**Stated problem**
Your answer should be a single number: the count of lines in the material below that hold "script".

**Entries provided**
----------

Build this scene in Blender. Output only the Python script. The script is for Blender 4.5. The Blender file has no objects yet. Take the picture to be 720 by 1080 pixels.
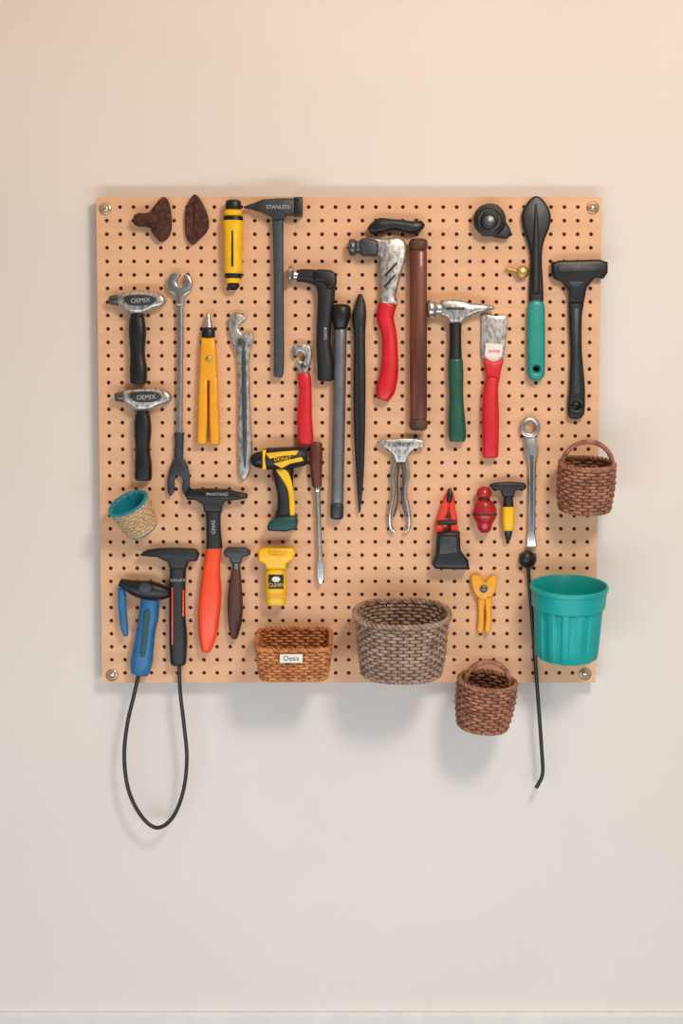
import bpy, bmesh, math, random
from mathutils import Vector, Matrix
random.seed(3)
S=0.002; FPX=1500.0; TH=math.radians(4.1); BF=0.040; ZC=1.18
scene=bpy.context.scene
scene.view_settings.view_transform='Standard'
scene.view_settings.look='None'
# ---------------- camera
D=FPX*S
fwd=Vector((0,math.cos(TH),-math.sin(TH))); up=Vector((0,math.sin(TH),math.cos(TH)))
CAM=Vector((0,-BF,ZC))-fwd*D
cd=bpy.data.cameras.new('camera'); cam=bpy.data.objects.new('camera',cd); scene.collection.objects.link(cam)
cam.location=CAM; cam.rotation_euler=(math.pi/2-TH,0,0)
cd.sensor_fit='VERTICAL'; cd.sensor_height=36; cd.sensor_width=24; cd.lens=36*FPX/1080
scene.camera=cam
def W(px,py,d=0.0):
    """plan coordinates on a plane parallel to the board, d units (2 mm) in front of it"""
    r=fwd*FPX+Vector((1,0,0))*(px-360)+up*(540-py)
    y=-(BF+d*S); k=(y-CAM.y)/r.y
    return CAM+r*k
# ---------------- materials
def lin(c):
    return tuple(((v/255)/12.92 if v/255<=0.04045 else ((v/255+0.055)/1.055)**2.4) for v in c)
MATS={}
def M(name,rgb,rough=.5,metal=0.,var=.12,scale=70,bump=0.,rgb2=None,stretch=(1,1,1),lo=.35,hi=.65,detail=4,spec=.5,coat=0):
    m=bpy.data.materials.new(name); m.use_nodes=True; nt=m.node_tree; b=nt.nodes['Principled BSDF']
    c=lin(rgb)
    tc=nt.nodes.new('ShaderNodeTexCoord'); mp=nt.nodes.new('ShaderNodeMapping'); mp.inputs['Scale'].default_value=stretch
    n=nt.nodes.new('ShaderNodeTexNoise'); n.inputs['Scale'].default_value=scale; n.inputs['Detail'].default_value=detail
    cr=nt.nodes.new('ShaderNodeValToRGB'); cr.color_ramp.elements[0].position=lo; cr.color_ramp.elements[1].position=hi
    if rgb2: a=lin(rgb2); e=c
    else: a=tuple(v*(1-var) for v in c); e=tuple(min(1,v*(1+var)) for v in c)
    cr.color_ramp.elements[0].color=(*a,1); cr.color_ramp.elements[1].color=(*e,1)
    L=nt.links.new
    L(tc.outputs['Object'],mp.inputs[0]); L(mp.outputs[0],n.inputs['Vector']); L(n.outputs['Fac'],cr.inputs[0]); L(cr.outputs[0],b.inputs['Base Color'])
    b.inputs['Roughness'].default_value=rough; b.inputs['Metallic'].default_value=metal
    b.inputs['Specular IOR Level'].default_value=spec; b.inputs['Coat Weight'].default_value=coat
    if bump:
        bp=nt.nodes.new('ShaderNodeBump'); bp.inputs['Strength'].default_value=bump; bp.inputs['Distance'].default_value=.002
        L(n.outputs['Fac'],bp.inputs['Height']); L(bp.outputs[0],b.inputs['Normal'])
    MATS[name]=m; return m
black=M('black_rubber',(27,29,32),.5,0,.25,90,.1)
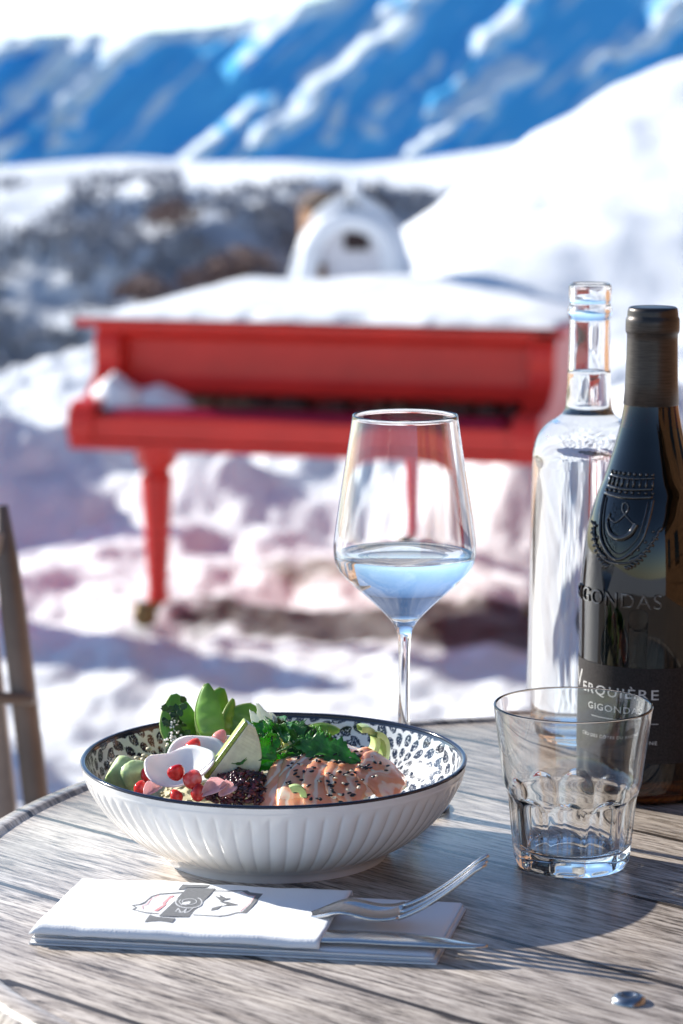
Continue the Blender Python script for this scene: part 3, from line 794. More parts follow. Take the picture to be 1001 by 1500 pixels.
# coriander sprig in the middle: leaves and stems
cs_ = fpt(408, 1118, 0.066)
sprig = thing('coriander_sprig', 'green coriander sprig with dark folded leaves on top of the salad', 'herb', cs_)
def spleaf(a, b, W, mat, **kw):
    o = leaf('leaf', a - cs_, b - cs_, W, mat, parent=sprig, **kw)
    o.matrix_parent_inverse = Matrix.Identity(4)
    return o
spleaf(fpt(420, 1085, 0.075), fpt(396, 1040, 0.082), 0.012, M['leaf'], seed=1, fold=0.5, facing=Vector((0.2, -0.8, 0.6)))
spleaf(fpt(402, 1062, 0.080), fpt(440, 1090, 0.072), 0.0085, M['leaf'], seed=2, fold=0.6)
spleaf(fpt(374, 1112, 0.066), fpt(408, 1076, 0.078), 0.014, M['leaf'], seed=3, fold=0.4, lob=2, facing=Vector((0.4, -0.8, 0.4)))
spleaf(fpt(362, 1098, 0.068), fpt(376, 1062, 0.076), 0.009, M['leaf'], seed=4, lob=4, jag=0.4)
spleaf(fpt(438, 1108, 0.066), fpt(356, 1126, 0.060), 0.0095, M['leaf'], seed=5, fold=0.7, jag=0.3)
spleaf(fpt(366, 1110, 0.064), fpt(330, 1122, 0.060), 0.0070, M['leaf_pale'], seed=6, fold=0.6, jag=0.3)
spleaf(fpt(352, 1120, 0.064), fpt(346, 1096, 0.070), 0.0130, M['leaf'], seed=7, lob=3, jag=0.5)
obj('stem', join(tube([fpt(438, 1086, 0.074) - cs_, fpt(420, 1096, 0.071) - cs_, fpt(402, 1104, 0.067) - cs_, fpt(384, 1112, 0.062) - cs_], 0.0007, 6),
                 tube([fpt(402, 1104, 0.067) - cs_, fpt(398, 1085, 0.076) - cs_, fpt(400, 1066, 0.079) - cs_], 0.0006, 6)), M['leaf'], sprig)
cs2 = fpt(386, 1092, 0.070)
sp2 = thing('coriander_sprig', 'small dark coriander sprig between cucumber wedge and salmon', 'herb', cs2)
for i, (a, b, W, mt_) in enumerate([((384, 1096, .068), (362, 1080, .074), .010, 'leaf_dark'), ((386, 1100, .066), (372, 1116, .062), .011, 'leaf'), ((390, 1080, .074), (412, 1064, .080), .012, 'leaf'),
        ((384, 1086, .072), (386, 1052, .082), .011, 'leaf'), ((392, 1102, .066), (414, 1112, .062), .010, 'leaf_dark'), ((378, 1098, .066), (352, 1108, .064), .009, 'leaf'), ((398, 1072, .077), (424, 1060, .079), .009, 'leaf_dark')]):
    leaf('leaf', fpt(*a) - cs2, fpt(*b) - cs2, W, M[mt_], parent=sp2, seed=i + 11, lob=3, jag=0.5, fold=0.5, facing=Vector((0.1 * (i - 3), -0.8, 0.5)))
o = leaf('coriander_leaf', fpt(432, 1088, 0.073), fpt(528, 1113, 0.067), 0.016, M['leaf'], seed=8, fold=0.35, jag=0.25, curl=0.12, facing=Vector((0.05, -0.75, 0.65)))
tag(o, 'long folded dark green leaf lying across the salmon', 'leaf')
cs3 = fpt(452, 1094, 0.068)
sp3 = thing('coriander_sprig', 'loose coriander sprig strewn over the rear of the salmon', 'herb', cs3)
for i, (a, b, W, mt_) in enumerate([((432, 1088, .072), (470, 1098, .070), .012, 'leaf'), ((440, 1084, .072), (462, 1066, .078), .012, 'leaf_dark'), ((462, 1092, .071), (500, 1086, .070), .011, 'leaf'),
        ((424, 1094, .070), (452, 1112, .066), .011, 'leaf_dark'), ((444, 1080, .074), (424, 1058, .081), .011, 'leaf'), ((470, 1096, .070), (506, 1108, .067), .010, 'leaf_dark'), ((452, 1086, .073), (484, 1072, .073), .010, 'leaf')]):
    leaf('leaf', fpt(*a) - cs3, fpt(*b) - cs3, W, M[mt_], parent=sp3, seed=i + 31, lob=3, jag=0.5, fold=0.4, facing=Vector((0.1 * (i - 3), -0.7, 0.65)))
obj('stem', tube([fpt(424, 1096, .069) - cs3, fpt(452, 1092, .0695) - cs3, fpt(490, 1092, .0695) - cs3], 0.0006, 6), M['leaf'], sp3)
for i, (a, b, W, lab) in enumerate([((372, 1078, .070), (412, 1056, .078), 0.020, 'crumpled pale grey-green leaf behind the coriander'), ((398, 1088, .070), (436, 1064, .074), 0.016, 'pale grey leaf curl beside the back snow pea')]):
    o = leaf('pale_leaf', fpt(*a), fpt(*b), W, M['leaf_pale'], seed=i + 3, fold=0.9, jag=0.1, facing=Vector((-0.2, -0.7, 0.7))); tag(o, lab, 'leaf')
for i, (a, b, W, lab) in enumerate([((408, 1112, .060), (436, 1090, .070), 0.022, 'translucent yellow-green pickled leaf under the coriander'), ((424, 1122, .060), (452, 1098, .068), 0.019, 'ribbed yellow-green leaf slice between coriander and salmon')]):
    o = leaf('pickled_leaf', fpt(*a), fpt(*b), W, M['lettuce'], seed=i + 8, fold=0.5, jag=0.05, lob=5, facing=Vector((0.2, -0.7, 0.7))); tag(o, lab, 'leaf')
# dark herb sprig with white crumbs at the left
hs0 = fpt(256, 1085, 0.058)
hb = thing('herb_sprig', 'dark curly herb tuft against the left snow pea', 'herb', hs0)
parts = []
for k_ in range(46):
    p = Vector((rr.gauss(0, 0.0042), rr.gauss(-0.002, 0.003), rr.uniform(-0.012, 0.022)))
    d_ = Vector((rr.gauss(0, 1), rr.gauss(-.4, .6), rr.gauss(0.2, 1))).normalized() * rr.uniform(0.004, 0.007)
    vf = grid(6, 4, leaf_fn(d_.length, 0.0045, seed=k_, jag=0.4))
    parts.append(xf(vf, Matrix.Translation(p) @ frame(p, p + d_, VIEW)))
solid(obj('leaflets', join(*parts), M['leaf_dark'], hb), 0.0003)
parts = [ellipsoid((rr.gauss(0.001, 0.0022), -0.0065 + rr.gauss(0, 0.0008), rr.uniform(-0.004, 0.014)), 0.0008, 0.0008, 0.0008, 6, 4) for k_ in range(40)]
obj('crumbs', join(*parts), M['daikon'], hb)

# daikon slices
def disc(R, bend, bend2, th=0.0014, seed=0):
    def fn(u, v):
        a = 6.2832 * u; r = R * v * (1 + 0.06 * math.sin(2 * a + seed) + 0.03 * math.sin(5 * a + seed))
        x_, y_ = r * math.cos(a), r * math.sin(a)
        return (x_, y_, bend * (x_ / R) ** 2 + bend2 * (y_ / R) ** 2 + 0.4 * bend * (x_ / R) * abs(y_ / R))
    return grid(48, 10, fn)
def slice_(px, py, z, R, b1, b2, fx, lab, seed, up=Vector((1, 0, 0))):
    p = fpt(px, py, z); o = obj('daikon_slice', disc(R, b1, b2, seed=seed), M['daikon'])
    put(o, p, p + up, fx); solid(o, 0.0010, 0)
    tag(o, lab, 'radish slice', 'white radish slices in the salad')
slice_(263, 1140, 0.055, 0.0185, 0.0105, 0.0085, Vector((-0.22, -0.36, 0.90)), 'largest white radish slice, curled like a cup and holding red seeds', 1)
slice_(316, 1108, 0.058, 0.0180, 0.004, -0.003, Vector((0.10, -0.60, 0.80)), 'white radish slice tucked behind the cucumber wedge', 2)
slice_(292, 1118, 0.056, 0.0190, 0.003, 0.004, Vector((-0.1, -0.5, 0.85)), 'flat white radish slice between the two curled ones', 3)

# cucumber wedge
p0 = fpt(306, 1142, 0.055); p1 = fpt(366, 1060, 0.086)
L = (p1 - p0).length
cw = thing('cucumber_wedge', 'pale cucumber wedge with a thin green rind standing in the middle', 'cucumber', p0)
cw.matrix_world = Matrix.Translation(p0) @ frame(p0, p1, Vector((0.25, -0.95, 0.25)))
def wedge(u, v):
    w_ = 0.020 * math.sin(math.pi * min(1, 0.10 + 0.86 * u)) ** 0.8
    return w_
fl, fr_ = [], []
nn = 20
def wedge_sec(u):
    W = wedge(u, 0); x_ = u * L
    return [(x_, 0.0012, 0.004), (x_, -W, 0.0005), (x_, -W, -0.0015), (x_, 0.0012, -0.008)], [(x_, 0.0036, 0.0036), (x_, 0.0014, 0.0042), (x_, 0.0014, -0.008), (x_, 0.0036, -0.0075)]
for which, mat, nm in ((0, 'cuc_flesh', 'flesh'), (1, 'cuc_rind', 'rind')):
    v_, f_ = [], []
    for i in range(nn + 1): v_ += wedge_sec(i / nn)[which]
    for i in range(nn):
        for k_ in range(4): f_.append((i * 4 + k_, i * 4 + (k_ + 1) % 4, (i + 1) * 4 + (k_ + 1) % 4, (i + 1) * 4 + k_))
    f_ += [(3, 2, 1, 0), tuple(nn * 4 + q for q in range(4))]
    bevel(recalc(obj(nm, (v_, f_), M[mat], cw, smooth=False)), 0.0006, 2)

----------

**Solution to this problem**
2